In tale occasione tutti si aspettavano una parola ed io ero cosciente di doverla dire (quando si vive in famiglia è giusto mettere tutto assieme). Iniziai dicendo: «Cari amici, vi garantisco, per esperienza diretta, che almeno fino agli ottantaquattro, la vita è bella e si può essere contenti. Vale la pena di vivere con fiducia, di far di tutto per aiutare gli altri, di non risparmiarsi perché l’impegno allunga e rende più bella la vita piuttosto che accorciarla e renderla più faticosa. Di queste cose ero, e sono, pienamente convinto, ed essendo la mia vita sotto gli occhi di tutti, spero di esserne un testimone credibile.

Qualcuno dice che sono “una roccia”, quasi non mi costasse l’impegno. Non è vero, sono invece un pover’uomo soggetto a paure, entusiasmi e scoraggiamenti ma anche, su suggerimento del fondatore degli scout – a lui devo molto – voglio essere io al timone della mia barca e, nonostante tutto, voglio lasciarmi indirizzare dalla “stella polare”!

La tenerezza

Un paio di anni fa è morto uno dei direttori della nota rivista “Famiglia cristiana”, don Zega, un discepolo di don Alberione, che è stato il testimone e il profeta del nostro tempo, che ha insegnato ai cattolici della nostra nazione un uso più serio dei mezzi di comunicazione sociale. In quella occasione scrissi più volte di questo giornalista intelligente, brillante, ma soprattutto ricco di umanità e carico di messaggio cristiano.

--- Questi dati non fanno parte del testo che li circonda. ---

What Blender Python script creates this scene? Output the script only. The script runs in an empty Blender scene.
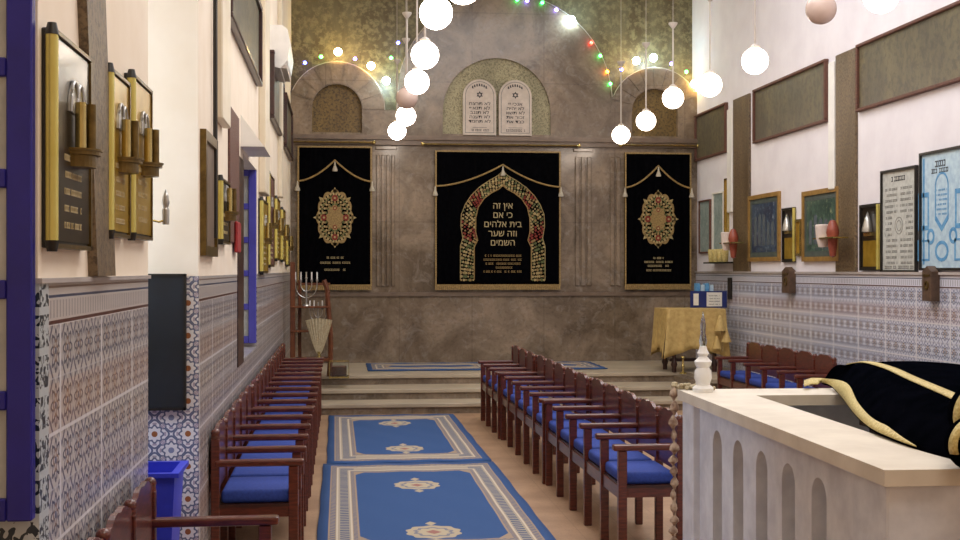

Don Zega, come tutti gli uomini seri e coerenti, non ebbe vita facile neppure all’interno della sua comunità. Poi, come avviene quasi sempre, una volta morto, la sua rivista e pure i periodici di ispirazione religiosa, si diedero un bel daffare per erigergli un “monumento funebre” quanto mai specioso. Io però ho colto la solitudine, la sofferenza di questo discepolo di Gesù che ha tentato di essere fedele al Vangelo col cuore, con la testa e con la penna.

In uno dei tanti servizi di “Famiglia cristiana” che rendevano onori postumi a questo giornalista dal volto umano, ricordo di aver appreso che in occasione del suo cinquantesimo di sacerdozio era ritornato nel suo povero paese natio e durante il discorso delle sue “nozze d’oro” con la Chiesa, aveva affermato che noi preti dovremmo essere soprattutto testimoni della “tenerezza” di Dio.

Questa frase, che faceva brillare di luce splendida il cuore di Dio, mi aveva davvero colpito, tanto che vi sono ritornato più volte, leggendo nel Creato, ricco di bellezza sovrana, il tocco della “tenerezza” di Dio che ci raggiunge in ogni tempo e in ogni luogo per accarezzare con dolcezza il nostro cuore.

Cosa mi capita di vedere e di sentire in questi giorni? Il Papa che ripete con insistenza che dobbiamo credere nella tenerezza, non temerla, perché è un mezzo per far sentire il battito del cuore di Dio agli uomini del nostro tempo, così soli e bisognosi di un amore semplice e dolce. Ma soprattutto con stupore ho spalancato gli occhi vedendo Il Papa che dà un bacetto sulla guancia alla presidentessa dell’Argentina che, da quanto so, è una “grimetta” di donna non facile. Quella lady dal cappellino sulle ventitrè in maniera un po’ spavalda e da primadonna, ha detto che pensa di essere la prima donna ad essere baciata da un Papa. Io penso che quel bacetto inaspettato e forse – anzi senza forse – immeritato, non le permetterà mai più di immaginare la Chiesa come una suocera impicciona, ma la farà sentire come una madre buona che tutto sa comprendere e perdonare.